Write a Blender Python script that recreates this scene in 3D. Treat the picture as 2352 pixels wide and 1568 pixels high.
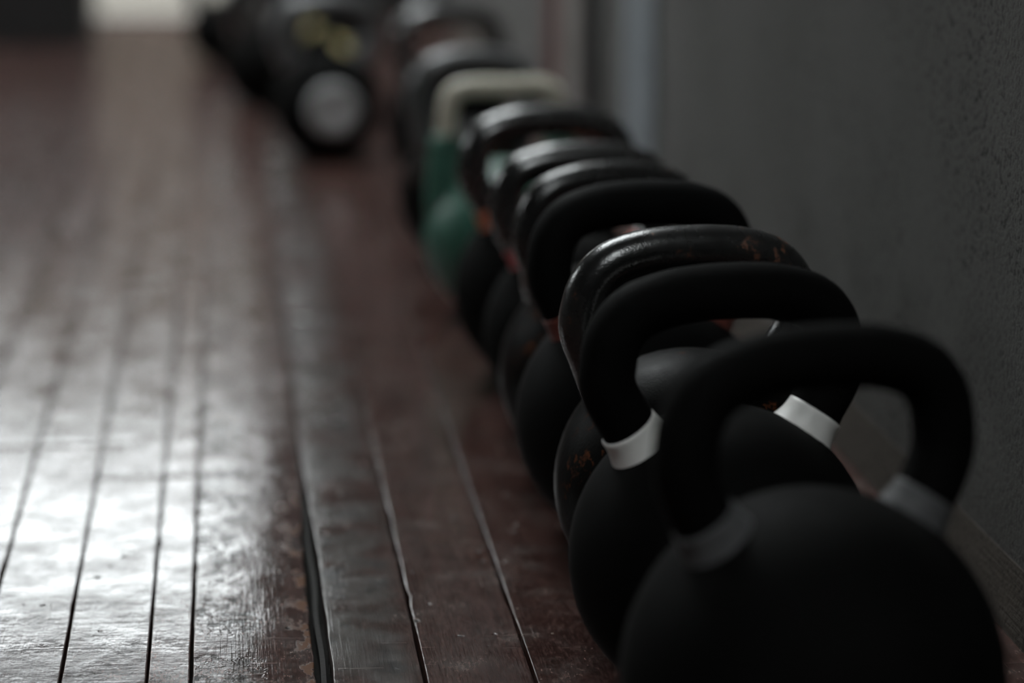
import bpy, bmesh, math, random
from mathutils import Vector, Matrix, noise as mnoise

for o in list(bpy.data.objects):
    bpy.data.objects.remove(o, do_unlink=True)
scene = bpy.context.scene
COL = scene.collection
R = math.radians

# ------------------------------------------------------------------ camera
cam_d = bpy.data.cameras.new('camera')
cam = bpy.data.objects.new('camera', cam_d)
COL.objects.link(cam)
cam.location = (0.0, 0.0, 0.56)
cam.rotation_euler = (R(90 - 11.1187), 0, R(-5.695))
cam_d.sensor_width = 36.0
cam_d.lens = 100.0
cam_d.clip_start = 0.05
cam_d.clip_end = 200
cam_d.dof.use_dof = True
cam_d.dof.focus_distance = 1.85
cam_d.dof.aperture_fstop = 2.8
scene.camera = cam

# ------------------------------------------------------------------ world: overcast sky
SKY = 7.2           # sky seen through the doorway
SKY_HIGH = 8.2      # sky overhead, behind the roof and window glazing
w = bpy.data.worlds.new('overcast_sky')
scene.world = w
w.use_nodes = True
bg = w.node_tree.nodes['Background']
bg.inputs['Color'].default_value = (0.93, 0.985, 1.0, 1)
bg.inputs['Strength'].default_value = SKY

# room extents
XW = 0.522          # right wall plane
XL = -3.4           # left wall plane
YF = 6.93           # far wall plane
YB = -2.6           # rear wall plane
ZC = 3.0
TW = 0.16           # wall thickness
# openings
DOOR = (-0.95, 0.062, 0.0, 1.53)                 # far doorway  x0,x1,z0,z1
WINS = [(4.7, 6.1, 1.4, 2.6)]   # left windows  y0,y1,z0,z1

ROOFS = [(-1.3, 0.44, 3.2, 6.2), (-0.62, 0.46, -2.0, 0.05)]    # roof lights  x0,x1,y0,y1


def portal(name, loc, rot, sx, sy):
    l = bpy.data.lights.new(name, 'AREA')
    l.shape = 'RECTANGLE'
    l.size, l.size_y = sx, sy
    l.cycles.is_portal = True
    o = bpy.data.objects.new(name, l)
    COL.objects.link(o)
    o.location = loc
    o.rotation_euler = rot
    return o


portal('daylight_doorway', ((DOOR[0] + DOOR[1]) / 2, YF + TW + 0.02, (DOOR[2] + DOOR[3]) / 2), (R(-90), 0, 0),
       DOOR[1] - DOOR[0], DOOR[3] - DOOR[2])
scene.view_settings.view_transform = 'Standard'
scene.view_settings.look = 'None'
scene.view_settings.exposure = 0.0
scene.view_settings.gamma = 1.0
scene.view_settings.use_curve_mapping = False
cy = scene.cycles
cy.max_bounces = 3
cy.diffuse_bounces = 2
cy.glossy_bounces = 2
cy.use_adaptive_sampling = True
cy.adaptive_threshold = 0.2
cy.transmission_bounces = 0
cy.transparent_max_bounces = 2
cy.caustics_reflective = False
cy.caustics_refractive = False


# ------------------------------------------------------------------ node helpers
class NT:
    def __init__(self, name):
        self.m = bpy.data.materials.new(name)
        self.m.use_nodes = True
        self.t = self.m.node_tree
        self.b = self.t.nodes['Principled BSDF']

    def n(self, typ, **kw):
        nd = self.t.nodes.new(typ)
        for k, v in kw.items():
            if k.startswith('i_'):
                nd.inputs[k[2:]].default_value = v
            else:
                setattr(nd, k, v)
        return nd

    def l(self, a, b):
        self.t.links.new(a, b)

    def coord(self, scale=(1, 1, 1), loc=(0, 0, 0), kind='Object', rot=(0, 0, 0)):
        tc = self.n('ShaderNodeTexCoord')
        mp = self.n('ShaderNodeMapping')
        mp.inputs['Scale'].default_value = scale
        mp.inputs['Location'].default_value = loc
        mp.inputs['Rotation'].default_value = rot
        self.l(tc.outputs[kind], mp.inputs['Vector'])
        return mp.outputs['Vector']

    def noise(self, vec, scale, detail=4, rough=0.55, dist=0.0):
        nd = self.n('ShaderNodeTexNoise')
        nd.inputs['Scale'].default_value = scale
        nd.inputs['Detail'].default_value = detail
        nd.inputs['Roughness'].default_value = rough
        nd.inputs['Distortion'].default_value = dist
        self.l(vec, nd.inputs['Vector'])
        return nd.outputs['Fac']

    def voro(self, vec, scale, feature='F1', out='Distance', rnd=1.0):
        nd = self.n('ShaderNodeTexVoronoi', feature=feature)
        nd.inputs['Scale'].default_value = scale
        nd.inputs['Randomness'].default_value = rnd
        self.l(vec, nd.inputs['Vector'])
        return nd.outputs[out]

    def ramp(self, fac, stops):
        nd = self.n('ShaderNodeValToRGB')
        cr = nd.color_ramp
        while len(cr.elements) > 1:
            cr.elements.remove(cr.elements[-1])
        first = True
        for p, c in stops:
            if isinstance(c, (int, float)):
                c = (c, c, c, 1)
            elif len(c) == 3:
                c = (*c, 1)
            if first:
                e = cr.elements[0]
                e.position = p
                first = False
            else:
                e = cr.elements.new(p)
            e.color = c
        self.l(fac, nd.inputs['Fac'])
        return nd.outputs['Color']

    def mix(self, fac, a, b):
        nd = self.n('ShaderNodeMix', data_type='RGBA')
        for sock, v in ((nd.inputs[0], fac), (nd.inputs[6], a), (nd.inputs[7], b)):
            if isinstance(v, (int, float)):
                sock.default_value = v if sock is nd.inputs[0] else (v, v, v, 1)
            elif isinstance(v, tuple):
                sock.default_value = v if len(v) == 4 else (*v, 1)
            else:
                self.l(v, sock)
        return nd.outputs[2]

    def math(self, op, a, b=None, c=None, clamp=False):
        nd = self.n('ShaderNodeMath', operation=op, use_clamp=clamp)
        for i, v in enumerate((a, b, c)):
            if v is None:
                continue
            if isinstance(v, (int, float)):
                nd.inputs[i].default_value = v
            else:
                self.l(v, nd.inputs[i])
        return nd.outputs[0]

    def maprange(self, v, a, b, c=0.0, d=1.0, smooth=True):
        nd = self.n('ShaderNodeMapRange', interpolation_type='SMOOTHSTEP' if smooth else 'LINEAR')
        self.l(v, nd.inputs[0])
        for i, x in enumerate((a, b, c, d)):
            nd.inputs[i + 1].default_value = x
        return nd.outputs[0]

    def xyz(self, vec):
        nd = self.n('ShaderNodeSeparateXYZ')
        self.l(vec, nd.inputs[0])
        return nd.outputs

    def bump(self, h, strength=0.3, dist=0.002, prev=None):
        nd = self.n('ShaderNodeBump')
        nd.inputs['Strength'].default_value = strength
        nd.inputs['Distance'].default_value = dist
        self.l(h, nd.inputs['Height'])
        if prev is not None:
            self.l(prev, nd.inputs['Normal'])
        return nd.outputs['Normal']

    def set(self, **kw):
        for k, v in kw.items():
            s = self.b.inputs[{'color': 'Base Color', 'rough': 'Roughness', 'metal': 'Metallic', 'normal': 'Normal',
                               'spec': 'Specular IOR Level', 'coat': 'Coat Weight', 'ior': 'IOR', 'coatr': 'Coat Roughness',
                               'trans': 'Transmission Weight', 'alpha': 'Alpha'}[k]]
            if isinstance(v, (int, float)):
                s.default_value = v
            elif isinstance(v, tuple):
                s.default_value = v if len(v) == 4 else (*v, 1)
            else:
                self.l(v, s)
        return self.m


M = {}


def mat_powder(name, col=(0.012, 0.012, 0.012), rough=0.5, spec=0.35):
    t = NT(name)
    v = t.coord()
    fine = t.noise(v, 900, 2, 0.6)
    big = t.noise(v, 14, 3)
    c = t.mix(t.maprange(big, 0.45, 0.75), col, tuple(x * 1.5 for x in col))
    nm = t.bump(fine, 0.12, 0.0006)
    return t.set(color=c, rough=t.maprange(big, 0.3, 0.7, rough - 0.05, rough + 0.07), spec=spec, normal=nm)


def mat_iron(name, col=(0.010, 0.010, 0.010), rough=0.26, rust=0.62, rustcol=(0.10, 0.035, 0.015), spec=0.6, bump=0.16, ior=1.5):
    t = NT(name)
    v = t.coord()
    pit = t.noise(v, 260, 3, 0.6)
    big = t.noise(v, 22, 4, 0.65)
    spots = t.noise(v, 140, 3, 0.7)
    rmask = t.math('MULTIPLY', t.maprange(big, rust, rust + 0.08), t.maprange(spots, 0.5, 0.6))
    c = t.mix(rmask, col, rustcol)
    rg = t.math('ADD', t.maprange(big, 0.3, 0.7, rough - 0.06, rough + 0.1), t.math('MULTIPLY', rmask, 0.25))
    strokes = t.noise(v, 520, 1, 0.5)
    nm = t.bump(t.math('MULTIPLY_ADD', strokes, 0.5, pit), bump, 0.0010)
    return t.set(color=c, rough=rg, spec=spec, ior=ior, normal=nm)


def mat_plain(name, col, rough=0.5, spec=0.5, metal=0.0, bump=0.0, bscale=300, var=0.12, vscale=20):
    t = NT(name)
    v = t.coord()
    big = t.noise(v, vscale, 4)
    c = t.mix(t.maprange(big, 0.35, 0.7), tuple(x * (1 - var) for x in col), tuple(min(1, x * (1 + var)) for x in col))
    kw = dict(color=c, rough=rough, spec=spec, metal=metal)
    if bump:
        kw['normal'] = t.bump(t.noise(v, bscale, 3), bump, 0.001)
    return t.set(**kw)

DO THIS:
Leave out the pictures and restate, word for word, the lines from the top of the data through the line containing "from mathutils import", both included.

ANSWER FOR THE TASK:
Write a Blender Python script that recreates this scene in 3D. Treat the picture as 2352 pixels wide and 1568 pixels high.
import bpy, bmesh, math, random
from mathutils import Vector, Matrix, noise as mnoise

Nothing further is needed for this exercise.